### YOUR OBJECTIVE
Retype only what runs from the beginning of the data through the line with "COL = scene.collection"; please omit the pictures and keep every line exact.

### GIVEN DATA
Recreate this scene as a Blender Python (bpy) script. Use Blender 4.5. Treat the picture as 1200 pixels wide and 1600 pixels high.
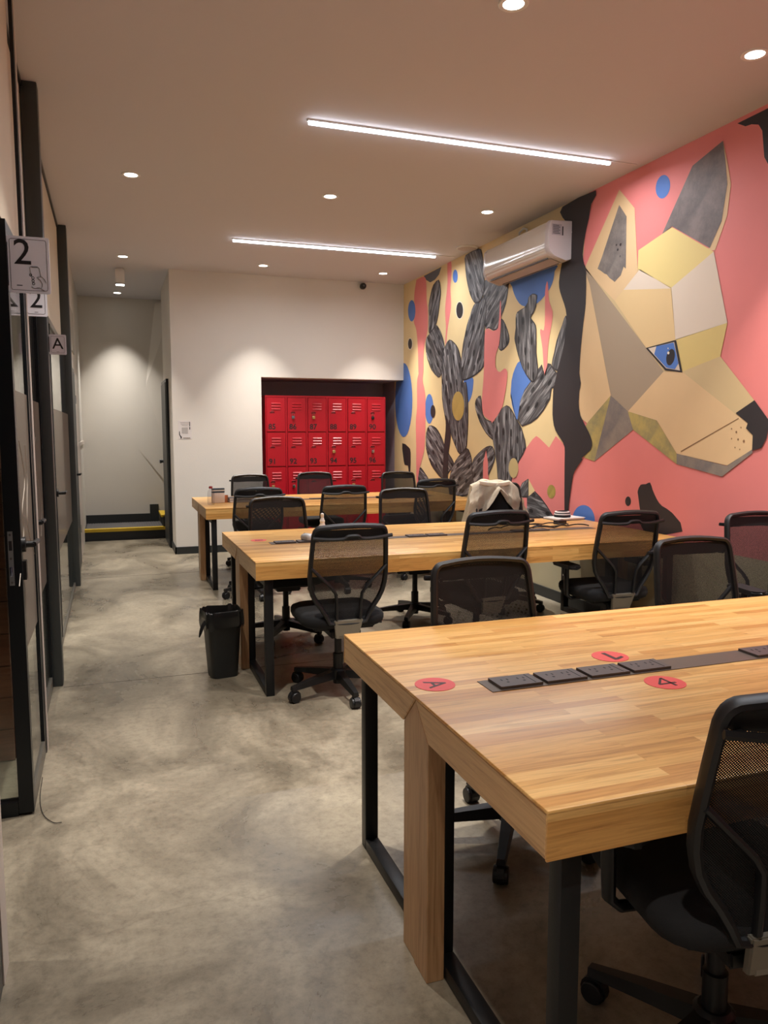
import bpy, bmesh, math, random
from mathutils import Vector, Matrix
PI = math.pi
random.seed(7)
for o in list(bpy.data.objects): bpy.data.objects.remove(o, do_unlink=True)
scene = bpy.context.scene
COL = scene.collection

# ------------------------------------------------------------------ camera
cam_d = bpy.data.cameras.new('camera')
cam = bpy.data.objects.new('camera', cam_d); COL.objects.link(cam)
cam_d.sensor_fit = 'VERTICAL'; cam_d.sensor_height = 24.0
cam_d.lens = 24.0 * 1205.0 / 1600.0
cam_d.clip_start = 0.05; cam_d.clip_end = 60
cam.location = (0, 0, 1.45)
cam.rotation_euler = (math.radians(90 - 6.016), 0, math.radians(-19.455))
scene.camera = cam
# ------------------------------------------------------------------ world, exposure
world = bpy.data.worlds.new('world'); scene.world = world
world.use_nodes = True
world.node_tree.nodes['Background'].inputs[0].default_value = (0.02, 0.02, 0.025, 1)
world.node_tree.nodes['Background'].inputs[1].default_value = 1.0
vs = scene.view_settings
vs.view_transform = 'Standard'; vs.look = 'None'; vs.gamma = 1.0
vs.exposure = 0.36
try: vs.use_curve_mapping = False
except Exception: pass
# lamp powers (ceiling lamps, the added ones too)
DOWN_W, LED_W = 11.5, 27.0
DOWN_C, LED_C = (1.0, 0.93, 0.85), (0.90, 0.94, 1.0)

# ------------------------------------------------------------------ room measures (metres)
W = 3.55; YB = 9.30; ZC = 3.277; YF = -4.0; XL = -0.33; TH = 0.754

def lin(c):
    return tuple(((v/255.0)/12.92 if v/255.0 <= .04045 else ((v/255.0+.055)/1.055)**2.4) for v in c)

# ------------------------------------------------------------------ materials
MATS = {}
def mat(key, rgb, rough=.6, metal=0.0, bump=None, var=None, coat=0.0, emit=None, trans=0.0, sheen=0.0):
    """plain procedural material; bump=(scale,strength), var=(scale,amount,stretch)"""
    if key in MATS: return MATS[key]
    m = bpy.data.materials.new(key); m.use_nodes = True
    nt = m.node_tree; b = nt.nodes['Principled BSDF']; L = nt.links
    c = lin(rgb) + (1,)
    b.inputs['Base Color'].default_value = c
    b.inputs['Roughness'].default_value = rough
    b.inputs['Metallic'].default_value = metal
    b.inputs['Coat Weight'].default_value = coat
    b.inputs['Coat Roughness'].default_value = .15
    b.inputs['Transmission Weight'].default_value = trans
    if emit:
        b.inputs['Emission Color'].default_value = tuple(emit[0]) + (1,)
        b.inputs['Emission Strength'].default_value = emit[1]
    tc = None
    if bump or var:
        tc = nt.nodes.new('ShaderNodeTexCoord')
    if bump:
        n = nt.nodes.new('ShaderNodeTexNoise'); n.inputs['Scale'].default_value = bump[0]; n.inputs['Detail'].default_value = 6
        L.new(tc.outputs['Object'], n.inputs['Vector'])
        bp = nt.nodes.new('ShaderNodeBump'); bp.inputs['Strength'].default_value = bump[1]; bp.inputs['Distance'].default_value = .01
        L.new(n.outputs['Fac'], bp.inputs['Height']); L.new(bp.outputs['Normal'], b.inputs['Normal'])
    if var:
        mp = nt.nodes.new('ShaderNodeMapping'); mp.inputs['Scale'].default_value = var[2] if len(var) > 2 else (1, 1, 1)
        L.new(tc.outputs['Object'], mp.inputs['Vector'])
        n = nt.nodes.new('ShaderNodeTexNoise'); n.inputs['Scale'].default_value = var[0]; n.inputs['Detail'].default_value = 5
        L.new(mp.outputs['Vector'], n.inputs['Vector'])
        r = nt.nodes.new('ShaderNodeValToRGB')
        lo = [max(0, v*(1-var[1])) for v in c[:3]] + [1]; hi = [min(1, v*(1+var[1])) for v in c[:3]] + [1]
        r.color_ramp.elements[0].position = .3; r.color_ramp.elements[1].position = .7
        r.color_ramp.elements[0].color = lo; r.color_ramp.elements[1].color = hi
        L.new(n.outputs['Fac'], r.inputs['Fac']); L.new(r.outputs['Color'], b.inputs['Base Color'])
    MATS[key] = m
    return m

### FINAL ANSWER
Recreate this scene as a Blender Python (bpy) script. Use Blender 4.5. Treat the picture as 1200 pixels wide and 1600 pixels high.
import bpy, bmesh, math, random
from mathutils import Vector, Matrix
PI = math.pi
random.seed(7)
for o in list(bpy.data.objects): bpy.data.objects.remove(o, do_unlink=True)
scene = bpy.context.scene
COL = scene.collection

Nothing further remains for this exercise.